Preparedness & Recovery

A Link to Normalization: Protecting Valuables During a Disaster Can Speed Recovery

There are ways to protect family heirlooms and other valuables, even after the fact.

by Jim McKay / July 6, 2017
FEMA/ Christopher Mardorf

As those in emergency management know, it’s difficult to get people to prepare for a disaster — and that includes taking steps to protect keepsakes. But there are ways to protect valuables and even save them after the fact, and there are organizations to help.

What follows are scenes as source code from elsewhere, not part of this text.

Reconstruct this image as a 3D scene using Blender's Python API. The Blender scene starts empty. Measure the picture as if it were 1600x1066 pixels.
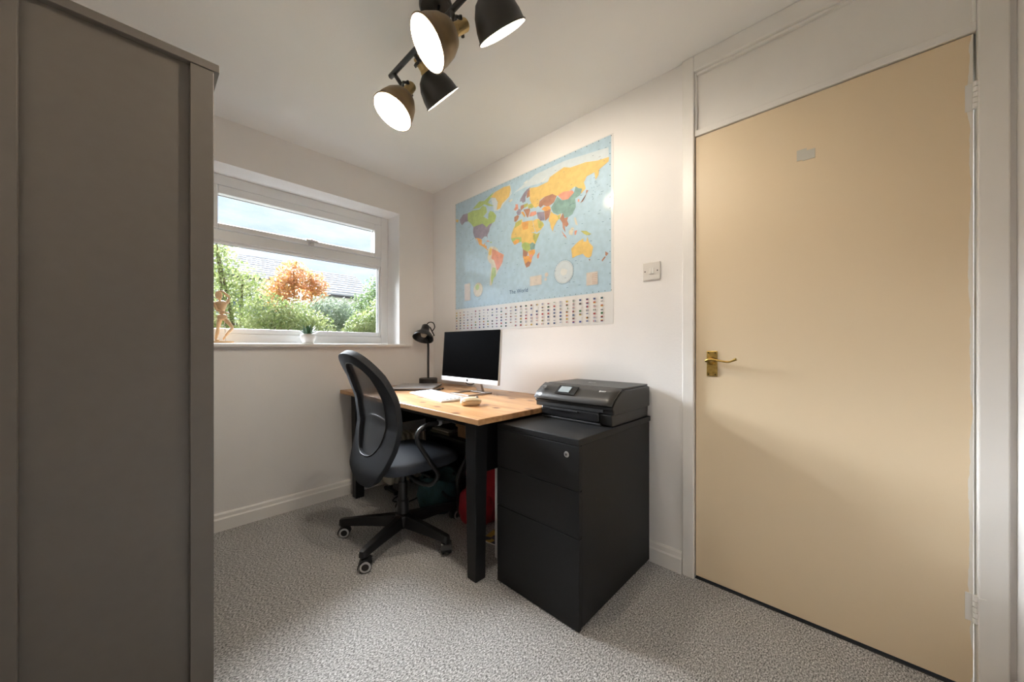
import bpy, bmesh, math, random
from mathutils import Vector, Matrix, Euler
R = math.radians
sc = bpy.context.scene
C = sc.collection
random.seed(7)

# ------------------------------------------------------------------ camera
CAM = Vector((-1.7427, -2.6161, 1.0477))
cd = bpy.data.cameras.new('camera'); cam = bpy.data.objects.new('camera', cd); C.objects.link(cam)
cam.location = CAM; cam.rotation_euler = (R(90), 0, R(-46.05))
cd.sensor_width = 36; cd.lens = 12.596; cd.shift_y = 8.9 / 1600; cd.clip_start = 0.02; cd.clip_end = 300
sc.camera = cam
# ------------------------------------------------------------------ sky
wd = bpy.data.worlds.new('sky'); sc.world = wd; wd.use_nodes = True
nt = wd.node_tree; nt.nodes.clear()
wo = nt.nodes.new('ShaderNodeOutputWorld'); bg = nt.nodes.new('ShaderNodeBackground')
tc = nt.nodes.new('ShaderNodeTexCoord'); mp = nt.nodes.new('ShaderNodeMapping'); mp.inputs['Scale'].default_value = (1, 1, 3.2)
nz = nt.nodes.new('ShaderNodeTexNoise'); nz.inputs['Scale'].default_value = 2.6; nz.inputs['Detail'].default_value = 7; nz.inputs['Roughness'].default_value = .62
cr = nt.nodes.new('ShaderNodeValToRGB')
cr.color_ramp.elements[0].position = .38; cr.color_ramp.elements[0].color = (.44, .59, .86, 1)
cr.color_ramp.elements[1].position = .66; cr.color_ramp.elements[1].color = (.74, .78, .82, 1)
nt.links.new(tc.outputs['Generated'], mp.inputs[0]); nt.links.new(mp.outputs[0], nz.inputs['Vector'])
nt.links.new(nz.outputs['Fac'], cr.inputs[0]); nt.links.new(cr.outputs[0], bg.inputs[0]); nt.links.new(bg.outputs[0], wo.inputs[0])
SKY = 1.5
bg.inputs['Strength'].default_value = SKY
# ------------------------------------------------------------------ hazy sun through the window
sd = bpy.data.lights.new('sun', 'SUN'); sun = bpy.data.objects.new('sun', sd); C.objects.link(sun)
sd.energy = 62.0; sd.angle = R(50); sd.color = (.88, .94, 1.0)
sun.rotation_euler = Vector((.06, -.82, -.57)).to_track_quat('-Z', 'Y').to_euler(); sun.location = (-3, 6, 6)
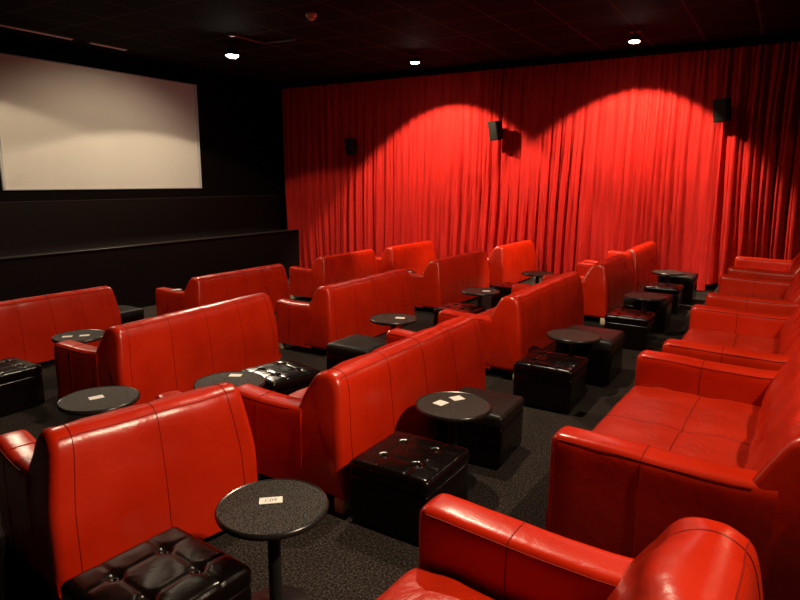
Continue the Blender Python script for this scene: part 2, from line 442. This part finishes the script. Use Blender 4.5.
# ------------------------------------------------------------------ pedestal tables
def table_proto():
    root = empty('side_table', (0, 0, 0))
    bm = bmesh.new(); lathe(bm, [(.20, .520), (.238, .524), (.2385, .5455)], 56)
    t = obj('table_top', bm, M['glass'], root)
    bm = bmesh.new()
    n = 56; pr = [(.2375, .520), (.246, .519), (.252, .526), (.254, .536), (.250, .546), (.244, .549), (.2375, .546)]
    rings = [[bm.verts.new((r * math.cos(2 * math.pi * i / n), r * math.sin(2 * math.pi * i / n), z)) for i in range(n)] for r, z in pr]
    for k in range(len(pr)):
        a, b_ = rings[k], rings[(k + 1) % len(pr)]
        for i in range(n): bm.faces.new((a[i], a[(i + 1) % n], b_[(i + 1) % n], b_[i]))
    obj('rim', bm, M['metal'], t)
    bm = bmesh.new(); lathe(bm, [(.032, .03), (.030, .06), (.030, .49), (.05, .505), (.09, .521)], 24); obj('pole', bm, M['metal'], root)
    bm = bmesh.new(); lathe(bm, [(.165, 0), (.17, .006), (.168, .014), (.12, .024), (.05, .032), (.034, .045)], 40); obj('base', bm, M['metal'], root)
    return root
tb = table_proto(); first = [True]
def table(x, y, z, label):
    o = tb if first[0] else copy_tree(tb); first[0] = False
    o.location = (x, y, z); o.rotation_euler = (0, 0, random.uniform(0, 6))
    tag(o, label, 'table', 'round pedestal tables'); return o
T = [
 (-1.83, 1.87, 0, 'round black pedestal table in the foreground holding one printed card'),
 (-1.72, 3.45, 0, 'round black table with two white cards, between two ottomans at centre'),
 (-1.60, 5.74, 0, 'bare round black table between the two big aisle ottomans'),
 (-1.42, 8.28, 0, 'bare round black table second along the aisle beyond the big pair'),
 (-1.52, 10.72, 0, 'small far round black table on the aisle near the curtain'),
 (-3.76, 2.26, 0, 'round black table with a white card behind the short lower left sofa'),
 (-3.29, 2.97, 0, 'round dark table with a card, half hidden by the short sofa'),
 (-3.42, 5.38, 0, 'round black table with a card in front of the second row, above the central sofa'),
 (-3.34, 7.40, 0, 'round black table with a card behind a tufted ottoman, middle distance'),
 (-3.25, 9.38, 0, 'small round black table by the last second row sofa'),
 (-5.90, 3.40, zB, 'round black table with two cards by the left arm of the four-panel sofa'),
 (-5.52, 8.92, zB, 'far small table with a white card between two second row sofas'),
]
for a in T: table(*a)

# cards -------------------------------------------------------------------
def card(x, y, z, rz, label, w=.085, d=.04, text=None):
    root = empty('reservation_card', (x, y, z), rz)
    tag(root, label, 'card', 'white cards on the tables')
    bm = bmesh.new(); box(bm, -w / 2, w / 2, -d / 2, d / 2, 0, .003, 0); obj('card_stock', bm, M['card'], root, smooth=False)
    if text:
        cu = bpy.data.curves.new('text', 'FONT'); cu.body = text; cu.size = d * .62; cu.align_x = 'CENTER'; cu.align_y = 'CENTER'
        to = bpy.data.objects.new('tmp', cu); C.objects.link(to)
        dg = bpy.context.evaluated_depsgraph_get(); me = bpy.data.meshes.new_from_object(to.evaluated_get(dg))
        bpy.data.objects.remove(to); me.materials.clear(); me.materials.append(M['ink'])
        o = bpy.data.objects.new('printed_number', me); C.objects.link(o); o.parent = root; o.location = (0, 0, .0035)
    return root
zt = .5475
card(-1.86, 1.89, zt, R(42), 'white card with a grey printed number on the foreground round table', .105, .055, 'C09')
card(-1.80, 3.42, zt, R(80), 'left of two blank white cards on the central round table', .085, .075)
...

In 1995, FEMA and the Smithsonian Institution co-sponsored the Heritage Emergency Task Force to help protect the nation’s cultural heritage. The task force consists of 42 federal agencies and national service organizations that focus on efforts to educate libraries, museums, and archives on how to save cultural items before and after a disaster.

Individuals can benefit from some of the knowledge as well to protect their family heirlooms and other keepsakes.

And things do matter.

“It matters because saving the things that matter to us helps disaster survivors literally pick up the pieces of their lives and move forward,” said Lori Foley, administrator of the Heritage Emergency National Task Force. “Those objects root us in our past. And for disaster survivors, they help anchor us and reassure us in a time that is fraught with stress and turmoil and can help pull our lives together and begin that recovery process a little at a time.”

Americans tend to have the “it won’t happen to me” syndrome, and that often keeps them from preparing. But there are some very simple things that can be done to save keepsakes before and even after disaster strikes.

Having physical or digital copies of important documents, such as automobile and tax records, wills, passwords, bank and credit card info that can go in an emergency go-kit can help. Larger materials can be stored at the highest point of a residence, preferably in a waterproof plastic tub with a lid. Things like quilts, framed photos, etc., can be saved in such storage.

And after the fact, it’s not always too late to save certain items. Books and documents that get saturated can be washed off with clear, clean water and frozen. That buys time and preserves the document while also allowing it to dry in the freezer.

“You can freeze many items that you can’t get around to drying within 48 hours,” Foley said. “You can freeze books, documents, photographs and textiles. Freezing stops the mold from growing and stops ink from running. It stops dyes in textiles from transferring and books from swelling.”
There are some exceptions to freezing. Metal items shouldn’t be frozen and certain older photos shouldn’t be frozen. You can consult an expert if uncertain.

There is a network of regional conservation and preservation centers called the Regional Alliance for Preservation. There is the Emergency Response and Salvage app, which can provide advice and is available free through Apple, Android and BlackBerry devices. The American Institute for Conservation can help locate a conservator.

“You can locate a conservator both by location and type of material, whether it’s leather, or metal or rawhide,” Foley said.

Experts can help you navigate these issues while staying safe, which is a big part of the equation as well. But the two main points, according to Foley:

“You don’t necessarily have to throw things away,” she said. “It’s far easier and less stressful if you take steps now to protect your possessions.”